- What is expected:
Below are several entries. Transcribe exactly those lines that fall from the one with "The Blender Python script for this scene continues." through the one with "return vv2, nn2, faces", end lines included.

(Entries with scene source code)
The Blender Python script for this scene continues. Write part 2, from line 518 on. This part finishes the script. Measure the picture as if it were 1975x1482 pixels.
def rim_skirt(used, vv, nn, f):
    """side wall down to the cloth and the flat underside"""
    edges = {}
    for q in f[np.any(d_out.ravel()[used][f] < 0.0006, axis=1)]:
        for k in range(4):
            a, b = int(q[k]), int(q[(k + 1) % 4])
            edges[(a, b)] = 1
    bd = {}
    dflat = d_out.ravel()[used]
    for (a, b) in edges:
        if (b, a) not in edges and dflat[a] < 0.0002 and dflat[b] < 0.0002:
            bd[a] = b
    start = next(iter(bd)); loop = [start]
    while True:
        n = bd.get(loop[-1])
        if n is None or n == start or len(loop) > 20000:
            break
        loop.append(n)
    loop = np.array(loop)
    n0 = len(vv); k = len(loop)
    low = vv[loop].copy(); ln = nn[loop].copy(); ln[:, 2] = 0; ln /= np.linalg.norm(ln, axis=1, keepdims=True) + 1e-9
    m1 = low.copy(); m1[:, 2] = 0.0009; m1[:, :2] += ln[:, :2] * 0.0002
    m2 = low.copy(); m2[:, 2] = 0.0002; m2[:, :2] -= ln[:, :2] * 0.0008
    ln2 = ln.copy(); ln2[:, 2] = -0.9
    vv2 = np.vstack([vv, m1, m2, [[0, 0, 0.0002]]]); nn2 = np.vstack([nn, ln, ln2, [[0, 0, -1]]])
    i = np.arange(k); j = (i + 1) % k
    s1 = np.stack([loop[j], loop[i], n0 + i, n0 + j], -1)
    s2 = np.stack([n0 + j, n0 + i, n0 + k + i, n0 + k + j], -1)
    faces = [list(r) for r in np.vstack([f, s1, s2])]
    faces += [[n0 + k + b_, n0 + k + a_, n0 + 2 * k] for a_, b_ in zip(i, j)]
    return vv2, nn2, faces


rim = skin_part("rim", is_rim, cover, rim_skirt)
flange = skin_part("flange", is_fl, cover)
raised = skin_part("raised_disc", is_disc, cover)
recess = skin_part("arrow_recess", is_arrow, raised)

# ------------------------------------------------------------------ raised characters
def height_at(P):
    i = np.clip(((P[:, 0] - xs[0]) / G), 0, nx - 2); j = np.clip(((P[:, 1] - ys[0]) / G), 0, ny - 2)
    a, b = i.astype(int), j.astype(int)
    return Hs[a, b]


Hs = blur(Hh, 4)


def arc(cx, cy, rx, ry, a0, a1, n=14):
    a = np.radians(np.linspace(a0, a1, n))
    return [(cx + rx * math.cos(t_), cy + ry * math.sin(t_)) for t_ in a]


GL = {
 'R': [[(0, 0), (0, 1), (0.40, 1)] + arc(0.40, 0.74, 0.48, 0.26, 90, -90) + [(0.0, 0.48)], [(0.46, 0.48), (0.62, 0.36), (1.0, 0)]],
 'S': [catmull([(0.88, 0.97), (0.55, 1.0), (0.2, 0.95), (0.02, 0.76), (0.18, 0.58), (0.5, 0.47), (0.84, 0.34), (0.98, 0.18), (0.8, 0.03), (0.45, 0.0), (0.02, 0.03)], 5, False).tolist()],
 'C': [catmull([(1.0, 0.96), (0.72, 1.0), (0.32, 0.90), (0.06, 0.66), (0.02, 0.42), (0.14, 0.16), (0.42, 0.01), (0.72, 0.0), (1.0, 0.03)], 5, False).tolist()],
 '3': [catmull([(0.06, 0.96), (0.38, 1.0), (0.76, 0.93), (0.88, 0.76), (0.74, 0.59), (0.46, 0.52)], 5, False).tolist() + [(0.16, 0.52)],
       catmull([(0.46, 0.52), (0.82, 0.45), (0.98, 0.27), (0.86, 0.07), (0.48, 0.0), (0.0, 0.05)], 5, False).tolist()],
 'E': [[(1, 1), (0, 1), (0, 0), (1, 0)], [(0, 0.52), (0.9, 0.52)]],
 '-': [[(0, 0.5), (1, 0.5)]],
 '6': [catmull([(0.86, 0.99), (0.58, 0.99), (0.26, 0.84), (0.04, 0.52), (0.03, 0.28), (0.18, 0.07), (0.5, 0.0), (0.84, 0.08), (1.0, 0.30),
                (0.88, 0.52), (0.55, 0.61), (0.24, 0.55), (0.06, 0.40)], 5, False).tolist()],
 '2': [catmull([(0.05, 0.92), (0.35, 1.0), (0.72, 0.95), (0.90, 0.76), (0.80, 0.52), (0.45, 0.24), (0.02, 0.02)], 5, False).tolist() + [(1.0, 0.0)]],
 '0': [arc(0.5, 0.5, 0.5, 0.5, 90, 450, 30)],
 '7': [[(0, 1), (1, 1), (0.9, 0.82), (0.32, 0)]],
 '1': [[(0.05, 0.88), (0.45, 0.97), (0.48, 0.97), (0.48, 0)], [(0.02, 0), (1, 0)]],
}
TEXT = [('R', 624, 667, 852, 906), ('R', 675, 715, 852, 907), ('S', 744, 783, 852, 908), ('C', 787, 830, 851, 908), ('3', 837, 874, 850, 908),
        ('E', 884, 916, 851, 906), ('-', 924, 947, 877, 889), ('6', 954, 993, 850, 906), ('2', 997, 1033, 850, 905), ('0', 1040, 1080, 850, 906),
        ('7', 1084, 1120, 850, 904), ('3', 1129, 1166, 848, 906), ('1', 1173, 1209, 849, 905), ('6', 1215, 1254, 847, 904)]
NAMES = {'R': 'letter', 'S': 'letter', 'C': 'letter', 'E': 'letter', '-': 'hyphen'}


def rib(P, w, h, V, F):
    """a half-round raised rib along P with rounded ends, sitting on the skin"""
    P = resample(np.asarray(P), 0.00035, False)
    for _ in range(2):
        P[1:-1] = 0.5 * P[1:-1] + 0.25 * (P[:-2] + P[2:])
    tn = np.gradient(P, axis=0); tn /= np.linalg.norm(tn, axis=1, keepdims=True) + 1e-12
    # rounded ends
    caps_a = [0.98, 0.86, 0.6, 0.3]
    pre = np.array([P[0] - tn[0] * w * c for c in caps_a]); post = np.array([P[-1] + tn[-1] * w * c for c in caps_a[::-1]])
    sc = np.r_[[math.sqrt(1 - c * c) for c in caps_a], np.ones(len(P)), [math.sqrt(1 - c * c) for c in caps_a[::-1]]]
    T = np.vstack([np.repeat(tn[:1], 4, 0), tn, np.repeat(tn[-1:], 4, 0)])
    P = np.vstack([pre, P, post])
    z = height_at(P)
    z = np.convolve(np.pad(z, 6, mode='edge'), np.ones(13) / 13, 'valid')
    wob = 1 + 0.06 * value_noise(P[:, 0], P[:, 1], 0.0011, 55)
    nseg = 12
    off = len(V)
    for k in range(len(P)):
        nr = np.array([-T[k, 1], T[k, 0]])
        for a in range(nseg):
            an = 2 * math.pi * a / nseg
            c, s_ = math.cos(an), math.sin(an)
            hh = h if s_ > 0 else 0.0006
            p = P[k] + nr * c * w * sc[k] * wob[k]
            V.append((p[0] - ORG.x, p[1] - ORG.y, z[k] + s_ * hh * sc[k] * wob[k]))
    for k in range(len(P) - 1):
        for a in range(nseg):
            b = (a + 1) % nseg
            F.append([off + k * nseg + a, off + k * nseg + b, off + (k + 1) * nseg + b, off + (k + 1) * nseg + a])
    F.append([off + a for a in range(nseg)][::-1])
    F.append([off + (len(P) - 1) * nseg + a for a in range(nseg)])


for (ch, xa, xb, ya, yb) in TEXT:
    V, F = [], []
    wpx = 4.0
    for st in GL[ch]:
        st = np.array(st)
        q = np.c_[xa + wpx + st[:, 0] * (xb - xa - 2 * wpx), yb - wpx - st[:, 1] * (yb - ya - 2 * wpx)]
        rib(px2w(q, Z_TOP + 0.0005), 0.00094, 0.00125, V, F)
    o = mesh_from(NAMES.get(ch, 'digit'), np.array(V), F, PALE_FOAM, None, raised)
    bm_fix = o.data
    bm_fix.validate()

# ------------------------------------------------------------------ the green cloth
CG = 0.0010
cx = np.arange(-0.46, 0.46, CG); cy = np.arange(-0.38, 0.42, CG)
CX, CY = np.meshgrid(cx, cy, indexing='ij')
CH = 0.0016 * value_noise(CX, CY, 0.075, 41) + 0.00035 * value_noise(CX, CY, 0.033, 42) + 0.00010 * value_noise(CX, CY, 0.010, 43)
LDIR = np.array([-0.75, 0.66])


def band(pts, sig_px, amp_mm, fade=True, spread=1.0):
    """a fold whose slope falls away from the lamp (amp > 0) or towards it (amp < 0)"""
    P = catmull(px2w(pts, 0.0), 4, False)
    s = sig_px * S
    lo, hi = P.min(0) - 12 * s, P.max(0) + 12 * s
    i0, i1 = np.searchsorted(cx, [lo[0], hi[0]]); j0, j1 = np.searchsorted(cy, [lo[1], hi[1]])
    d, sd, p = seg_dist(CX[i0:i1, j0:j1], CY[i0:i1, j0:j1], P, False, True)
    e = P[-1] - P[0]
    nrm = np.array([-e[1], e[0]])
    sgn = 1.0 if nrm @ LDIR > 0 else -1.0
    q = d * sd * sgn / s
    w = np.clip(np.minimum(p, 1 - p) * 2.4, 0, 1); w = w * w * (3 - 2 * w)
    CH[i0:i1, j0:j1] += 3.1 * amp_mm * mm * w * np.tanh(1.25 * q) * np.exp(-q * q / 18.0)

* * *

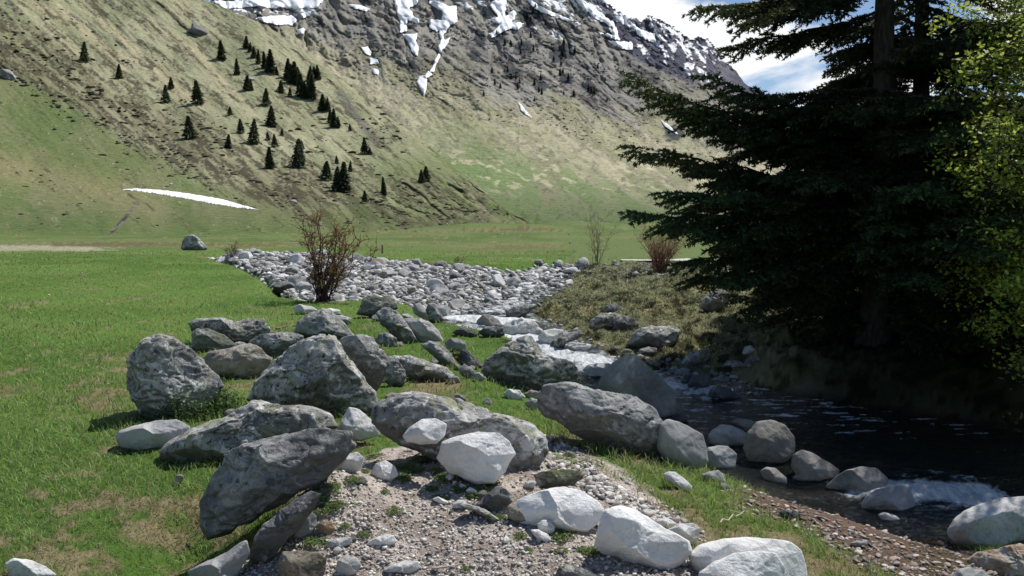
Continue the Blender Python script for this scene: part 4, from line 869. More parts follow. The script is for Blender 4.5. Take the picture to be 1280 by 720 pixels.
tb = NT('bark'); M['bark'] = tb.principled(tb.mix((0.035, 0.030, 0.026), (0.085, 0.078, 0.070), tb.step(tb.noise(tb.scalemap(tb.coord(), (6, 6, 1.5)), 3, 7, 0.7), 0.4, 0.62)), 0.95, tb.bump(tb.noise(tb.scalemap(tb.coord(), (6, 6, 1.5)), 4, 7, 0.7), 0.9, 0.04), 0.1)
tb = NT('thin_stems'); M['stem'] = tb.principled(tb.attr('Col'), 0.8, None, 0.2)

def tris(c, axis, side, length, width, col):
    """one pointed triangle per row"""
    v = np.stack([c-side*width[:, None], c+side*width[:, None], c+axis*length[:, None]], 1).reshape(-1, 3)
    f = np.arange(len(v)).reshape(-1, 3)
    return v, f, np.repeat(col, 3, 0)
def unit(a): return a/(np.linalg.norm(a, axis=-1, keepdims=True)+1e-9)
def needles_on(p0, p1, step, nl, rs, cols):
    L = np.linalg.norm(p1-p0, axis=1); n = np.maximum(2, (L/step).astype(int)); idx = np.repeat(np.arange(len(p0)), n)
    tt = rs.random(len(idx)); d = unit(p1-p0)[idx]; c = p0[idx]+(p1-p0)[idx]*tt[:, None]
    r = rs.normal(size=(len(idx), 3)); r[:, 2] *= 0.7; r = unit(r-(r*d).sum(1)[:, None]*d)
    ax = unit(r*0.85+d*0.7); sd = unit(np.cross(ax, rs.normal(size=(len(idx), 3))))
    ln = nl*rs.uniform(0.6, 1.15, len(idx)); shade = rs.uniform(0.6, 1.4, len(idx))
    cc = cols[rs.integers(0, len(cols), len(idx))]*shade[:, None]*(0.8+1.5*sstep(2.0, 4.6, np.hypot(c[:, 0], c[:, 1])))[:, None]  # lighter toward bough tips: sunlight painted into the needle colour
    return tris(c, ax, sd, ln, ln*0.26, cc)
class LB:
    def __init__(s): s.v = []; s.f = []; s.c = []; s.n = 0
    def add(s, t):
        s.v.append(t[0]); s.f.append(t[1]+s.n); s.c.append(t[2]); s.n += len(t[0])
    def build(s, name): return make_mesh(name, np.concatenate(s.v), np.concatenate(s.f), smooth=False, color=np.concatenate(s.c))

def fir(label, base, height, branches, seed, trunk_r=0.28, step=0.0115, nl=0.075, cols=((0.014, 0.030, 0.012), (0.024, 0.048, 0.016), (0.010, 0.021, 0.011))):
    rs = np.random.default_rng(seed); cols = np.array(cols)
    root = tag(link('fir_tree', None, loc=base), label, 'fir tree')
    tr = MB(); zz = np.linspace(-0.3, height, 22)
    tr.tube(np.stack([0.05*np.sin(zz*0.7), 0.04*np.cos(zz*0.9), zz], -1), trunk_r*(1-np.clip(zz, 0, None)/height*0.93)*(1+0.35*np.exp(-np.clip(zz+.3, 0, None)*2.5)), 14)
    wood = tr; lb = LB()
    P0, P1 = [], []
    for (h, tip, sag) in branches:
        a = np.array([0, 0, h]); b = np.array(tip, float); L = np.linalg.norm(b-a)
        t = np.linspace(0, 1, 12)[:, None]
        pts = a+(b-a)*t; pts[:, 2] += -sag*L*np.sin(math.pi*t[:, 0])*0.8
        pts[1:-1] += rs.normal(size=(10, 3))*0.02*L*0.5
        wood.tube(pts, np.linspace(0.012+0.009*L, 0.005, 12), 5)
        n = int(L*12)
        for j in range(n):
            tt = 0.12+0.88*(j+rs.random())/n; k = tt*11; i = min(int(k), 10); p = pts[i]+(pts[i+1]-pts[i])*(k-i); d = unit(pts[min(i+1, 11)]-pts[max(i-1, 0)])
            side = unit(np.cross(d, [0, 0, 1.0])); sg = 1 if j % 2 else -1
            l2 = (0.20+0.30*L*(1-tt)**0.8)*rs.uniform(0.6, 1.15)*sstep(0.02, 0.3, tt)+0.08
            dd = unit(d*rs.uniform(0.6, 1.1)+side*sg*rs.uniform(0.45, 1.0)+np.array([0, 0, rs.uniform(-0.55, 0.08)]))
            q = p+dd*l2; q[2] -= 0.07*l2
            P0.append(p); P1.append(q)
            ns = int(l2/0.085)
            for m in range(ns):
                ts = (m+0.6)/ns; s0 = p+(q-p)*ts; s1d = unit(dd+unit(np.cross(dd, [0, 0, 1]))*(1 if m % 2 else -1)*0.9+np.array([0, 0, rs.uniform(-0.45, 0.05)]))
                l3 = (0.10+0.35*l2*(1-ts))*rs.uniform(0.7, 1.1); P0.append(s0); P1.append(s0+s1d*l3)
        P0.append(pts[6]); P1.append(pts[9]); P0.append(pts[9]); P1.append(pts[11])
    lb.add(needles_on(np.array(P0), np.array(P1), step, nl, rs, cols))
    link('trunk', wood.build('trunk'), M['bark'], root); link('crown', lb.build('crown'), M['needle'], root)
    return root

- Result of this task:
The Blender Python script for this scene continues. Write part 2, from line 518 on. This part finishes the script. Measure the picture as if it were 1975x1482 pixels.
def rim_skirt(used, vv, nn, f):
    """side wall down to the cloth and the flat underside"""
    edges = {}
    for q in f[np.any(d_out.ravel()[used][f] < 0.0006, axis=1)]:
        for k in range(4):
            a, b = int(q[k]), int(q[(k + 1) % 4])
            edges[(a, b)] = 1
    bd = {}
    dflat = d_out.ravel()[used]
    for (a, b) in edges:
        if (b, a) not in edges and dflat[a] < 0.0002 and dflat[b] < 0.0002:
            bd[a] = b
    start = next(iter(bd)); loop = [start]
    while True:
        n = bd.get(loop[-1])
        if n is None or n == start or len(loop) > 20000:
            break
        loop.append(n)
    loop = np.array(loop)
    n0 = len(vv); k = len(loop)
    low = vv[loop].copy(); ln = nn[loop].copy(); ln[:, 2] = 0; ln /= np.linalg.norm(ln, axis=1, keepdims=True) + 1e-9
    m1 = low.copy(); m1[:, 2] = 0.0009; m1[:, :2] += ln[:, :2] * 0.0002
    m2 = low.copy(); m2[:, 2] = 0.0002; m2[:, :2] -= ln[:, :2] * 0.0008
    ln2 = ln.copy(); ln2[:, 2] = -0.9
    vv2 = np.vstack([vv, m1, m2, [[0, 0, 0.0002]]]); nn2 = np.vstack([nn, ln, ln2, [[0, 0, -1]]])
    i = np.arange(k); j = (i + 1) % k
    s1 = np.stack([loop[j], loop[i], n0 + i, n0 + j], -1)
    s2 = np.stack([n0 + j, n0 + i, n0 + k + i, n0 + k + j], -1)
    faces = [list(r) for r in np.vstack([f, s1, s2])]
    faces += [[n0 + k + b_, n0 + k + a_, n0 + 2 * k] for a_, b_ in zip(i, j)]
    return vv2, nn2, faces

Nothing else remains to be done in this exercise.